### [STORED DATA]
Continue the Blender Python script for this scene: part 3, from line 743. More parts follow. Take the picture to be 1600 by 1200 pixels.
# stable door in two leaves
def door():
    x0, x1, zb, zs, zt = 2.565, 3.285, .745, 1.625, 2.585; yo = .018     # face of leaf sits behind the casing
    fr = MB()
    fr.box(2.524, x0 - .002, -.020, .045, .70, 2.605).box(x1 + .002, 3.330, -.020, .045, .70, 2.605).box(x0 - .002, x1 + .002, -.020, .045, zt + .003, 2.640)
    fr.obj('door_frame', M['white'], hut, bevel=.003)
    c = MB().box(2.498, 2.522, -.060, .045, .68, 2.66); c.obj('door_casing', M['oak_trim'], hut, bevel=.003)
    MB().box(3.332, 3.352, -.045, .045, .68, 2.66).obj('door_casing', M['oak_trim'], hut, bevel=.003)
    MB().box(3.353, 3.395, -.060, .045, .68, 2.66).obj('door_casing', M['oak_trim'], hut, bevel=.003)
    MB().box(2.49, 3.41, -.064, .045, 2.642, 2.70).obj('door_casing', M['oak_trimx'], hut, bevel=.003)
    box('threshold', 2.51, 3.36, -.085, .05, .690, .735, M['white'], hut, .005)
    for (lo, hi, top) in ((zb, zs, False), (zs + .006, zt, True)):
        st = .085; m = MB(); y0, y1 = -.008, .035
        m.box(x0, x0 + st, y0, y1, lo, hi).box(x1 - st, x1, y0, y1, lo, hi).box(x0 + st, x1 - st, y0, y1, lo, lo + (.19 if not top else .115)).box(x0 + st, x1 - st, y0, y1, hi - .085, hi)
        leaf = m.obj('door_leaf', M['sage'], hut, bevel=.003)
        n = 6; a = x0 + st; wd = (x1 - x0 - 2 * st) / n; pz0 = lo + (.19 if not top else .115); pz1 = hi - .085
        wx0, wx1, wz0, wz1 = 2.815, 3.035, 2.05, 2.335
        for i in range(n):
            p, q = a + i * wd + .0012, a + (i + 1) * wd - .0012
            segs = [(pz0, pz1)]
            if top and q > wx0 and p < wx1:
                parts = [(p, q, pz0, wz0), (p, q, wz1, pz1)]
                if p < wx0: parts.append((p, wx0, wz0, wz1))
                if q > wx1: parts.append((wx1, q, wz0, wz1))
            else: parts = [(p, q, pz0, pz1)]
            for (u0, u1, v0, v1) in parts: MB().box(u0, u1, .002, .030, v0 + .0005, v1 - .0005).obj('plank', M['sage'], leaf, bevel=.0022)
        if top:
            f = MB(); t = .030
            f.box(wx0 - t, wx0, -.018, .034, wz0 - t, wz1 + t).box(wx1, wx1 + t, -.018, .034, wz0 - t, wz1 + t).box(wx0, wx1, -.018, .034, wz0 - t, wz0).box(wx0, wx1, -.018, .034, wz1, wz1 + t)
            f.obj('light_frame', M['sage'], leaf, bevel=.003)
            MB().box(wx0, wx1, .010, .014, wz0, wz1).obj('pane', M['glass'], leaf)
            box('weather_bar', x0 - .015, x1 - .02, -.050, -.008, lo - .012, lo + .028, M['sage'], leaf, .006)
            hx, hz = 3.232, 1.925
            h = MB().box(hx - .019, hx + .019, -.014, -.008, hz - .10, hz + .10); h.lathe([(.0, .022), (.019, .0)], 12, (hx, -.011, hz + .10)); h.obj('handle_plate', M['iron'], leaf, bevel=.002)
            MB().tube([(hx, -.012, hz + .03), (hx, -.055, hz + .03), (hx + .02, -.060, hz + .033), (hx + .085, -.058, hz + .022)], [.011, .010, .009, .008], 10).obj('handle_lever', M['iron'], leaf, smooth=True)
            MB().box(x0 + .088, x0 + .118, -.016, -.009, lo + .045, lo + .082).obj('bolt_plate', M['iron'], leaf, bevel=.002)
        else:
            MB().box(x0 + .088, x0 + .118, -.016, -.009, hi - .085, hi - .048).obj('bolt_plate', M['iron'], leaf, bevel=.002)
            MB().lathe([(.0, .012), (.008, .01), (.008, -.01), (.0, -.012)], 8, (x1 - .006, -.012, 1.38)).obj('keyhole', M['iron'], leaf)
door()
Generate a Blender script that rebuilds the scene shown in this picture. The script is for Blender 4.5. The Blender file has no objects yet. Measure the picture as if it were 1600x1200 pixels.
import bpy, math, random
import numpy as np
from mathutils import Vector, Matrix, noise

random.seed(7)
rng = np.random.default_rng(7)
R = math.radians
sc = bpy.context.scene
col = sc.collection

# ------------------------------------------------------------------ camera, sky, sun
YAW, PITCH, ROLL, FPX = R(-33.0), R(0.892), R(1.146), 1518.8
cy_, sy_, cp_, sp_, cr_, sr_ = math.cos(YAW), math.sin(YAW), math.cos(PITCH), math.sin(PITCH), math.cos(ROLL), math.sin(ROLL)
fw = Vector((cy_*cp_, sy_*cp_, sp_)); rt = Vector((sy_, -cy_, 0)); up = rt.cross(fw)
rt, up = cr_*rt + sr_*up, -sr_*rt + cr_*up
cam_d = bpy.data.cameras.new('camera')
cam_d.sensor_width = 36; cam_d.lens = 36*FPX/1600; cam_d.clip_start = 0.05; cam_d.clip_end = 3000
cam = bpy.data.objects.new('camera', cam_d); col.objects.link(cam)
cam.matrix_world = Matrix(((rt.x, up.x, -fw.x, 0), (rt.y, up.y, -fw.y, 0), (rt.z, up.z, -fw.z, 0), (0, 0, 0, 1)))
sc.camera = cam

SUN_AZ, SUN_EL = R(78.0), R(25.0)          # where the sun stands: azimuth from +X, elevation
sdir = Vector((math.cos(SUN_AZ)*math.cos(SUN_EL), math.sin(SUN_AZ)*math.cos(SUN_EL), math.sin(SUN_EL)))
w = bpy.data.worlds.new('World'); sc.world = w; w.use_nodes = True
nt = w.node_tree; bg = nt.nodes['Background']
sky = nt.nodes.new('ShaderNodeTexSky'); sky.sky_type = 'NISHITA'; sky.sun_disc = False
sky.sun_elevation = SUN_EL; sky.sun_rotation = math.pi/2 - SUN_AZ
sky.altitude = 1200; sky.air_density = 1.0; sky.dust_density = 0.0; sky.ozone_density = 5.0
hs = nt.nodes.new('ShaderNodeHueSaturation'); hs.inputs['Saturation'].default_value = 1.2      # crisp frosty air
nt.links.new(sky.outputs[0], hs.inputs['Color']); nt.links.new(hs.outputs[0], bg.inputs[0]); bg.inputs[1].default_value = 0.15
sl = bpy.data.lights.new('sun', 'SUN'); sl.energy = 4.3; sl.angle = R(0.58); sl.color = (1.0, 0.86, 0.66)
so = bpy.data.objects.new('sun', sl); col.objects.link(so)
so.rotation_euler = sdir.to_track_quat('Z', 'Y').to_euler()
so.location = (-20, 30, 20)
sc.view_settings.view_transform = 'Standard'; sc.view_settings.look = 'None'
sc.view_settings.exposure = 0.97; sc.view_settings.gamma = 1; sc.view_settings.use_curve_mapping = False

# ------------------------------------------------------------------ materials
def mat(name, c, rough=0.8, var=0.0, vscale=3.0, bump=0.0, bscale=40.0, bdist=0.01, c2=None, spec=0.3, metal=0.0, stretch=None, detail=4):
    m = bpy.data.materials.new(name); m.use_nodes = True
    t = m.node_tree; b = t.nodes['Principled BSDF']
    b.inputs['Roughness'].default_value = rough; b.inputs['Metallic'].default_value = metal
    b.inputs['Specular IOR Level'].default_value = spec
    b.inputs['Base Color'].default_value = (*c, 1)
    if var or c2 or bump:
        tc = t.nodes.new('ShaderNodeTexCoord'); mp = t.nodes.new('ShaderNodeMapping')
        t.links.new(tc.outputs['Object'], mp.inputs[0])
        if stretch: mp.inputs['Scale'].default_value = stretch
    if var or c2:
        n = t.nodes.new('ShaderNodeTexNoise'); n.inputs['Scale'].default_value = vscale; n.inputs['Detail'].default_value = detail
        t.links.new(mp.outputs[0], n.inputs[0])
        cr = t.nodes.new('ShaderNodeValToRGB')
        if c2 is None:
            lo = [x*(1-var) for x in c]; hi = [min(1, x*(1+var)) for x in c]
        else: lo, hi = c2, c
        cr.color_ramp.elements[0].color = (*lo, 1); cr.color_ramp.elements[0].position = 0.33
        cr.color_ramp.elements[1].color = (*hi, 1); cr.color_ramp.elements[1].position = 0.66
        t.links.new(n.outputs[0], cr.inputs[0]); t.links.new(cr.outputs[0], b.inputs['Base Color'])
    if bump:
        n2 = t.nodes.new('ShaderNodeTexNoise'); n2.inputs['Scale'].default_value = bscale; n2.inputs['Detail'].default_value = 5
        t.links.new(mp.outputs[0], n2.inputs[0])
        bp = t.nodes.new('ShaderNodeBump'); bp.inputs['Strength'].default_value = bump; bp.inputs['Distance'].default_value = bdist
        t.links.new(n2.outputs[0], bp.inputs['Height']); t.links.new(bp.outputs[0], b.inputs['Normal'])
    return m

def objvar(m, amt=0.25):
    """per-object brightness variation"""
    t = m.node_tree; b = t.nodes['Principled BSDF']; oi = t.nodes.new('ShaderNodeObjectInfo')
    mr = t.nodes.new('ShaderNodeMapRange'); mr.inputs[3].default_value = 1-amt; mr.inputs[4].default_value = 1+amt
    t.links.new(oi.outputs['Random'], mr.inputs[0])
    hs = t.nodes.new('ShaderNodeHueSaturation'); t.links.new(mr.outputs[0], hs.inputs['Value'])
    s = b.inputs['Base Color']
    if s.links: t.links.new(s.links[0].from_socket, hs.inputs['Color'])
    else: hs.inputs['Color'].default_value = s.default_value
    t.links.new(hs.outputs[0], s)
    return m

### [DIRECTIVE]
Everything from the line that contains "Generate a Blender" to the line that contains "sc.camera = cam" must be transcribed exactly, both end lines included.

### [EXERCISE RESULT]
Generate a Blender script that rebuilds the scene shown in this picture. The script is for Blender 4.5. The Blender file has no objects yet. Measure the picture as if it were 1600x1200 pixels.
import bpy, math, random
import numpy as np
from mathutils import Vector, Matrix, noise

random.seed(7)
rng = np.random.default_rng(7)
R = math.radians
sc = bpy.context.scene
col = sc.collection

# ------------------------------------------------------------------ camera, sky, sun
YAW, PITCH, ROLL, FPX = R(-33.0), R(0.892), R(1.146), 1518.8
cy_, sy_, cp_, sp_, cr_, sr_ = math.cos(YAW), math.sin(YAW), math.cos(PITCH), math.sin(PITCH), math.cos(ROLL), math.sin(ROLL)
fw = Vector((cy_*cp_, sy_*cp_, sp_)); rt = Vector((sy_, -cy_, 0)); up = rt.cross(fw)
rt, up = cr_*rt + sr_*up, -sr_*rt + cr_*up
cam_d = bpy.data.cameras.new('camera')
cam_d.sensor_width = 36; cam_d.lens = 36*FPX/1600; cam_d.clip_start = 0.05; cam_d.clip_end = 3000
cam = bpy.data.objects.new('camera', cam_d); col.objects.link(cam)
cam.matrix_world = Matrix(((rt.x, up.x, -fw.x, 0), (rt.y, up.y, -fw.y, 0), (rt.z, up.z, -fw.z, 0), (0, 0, 0, 1)))
sc.camera = cam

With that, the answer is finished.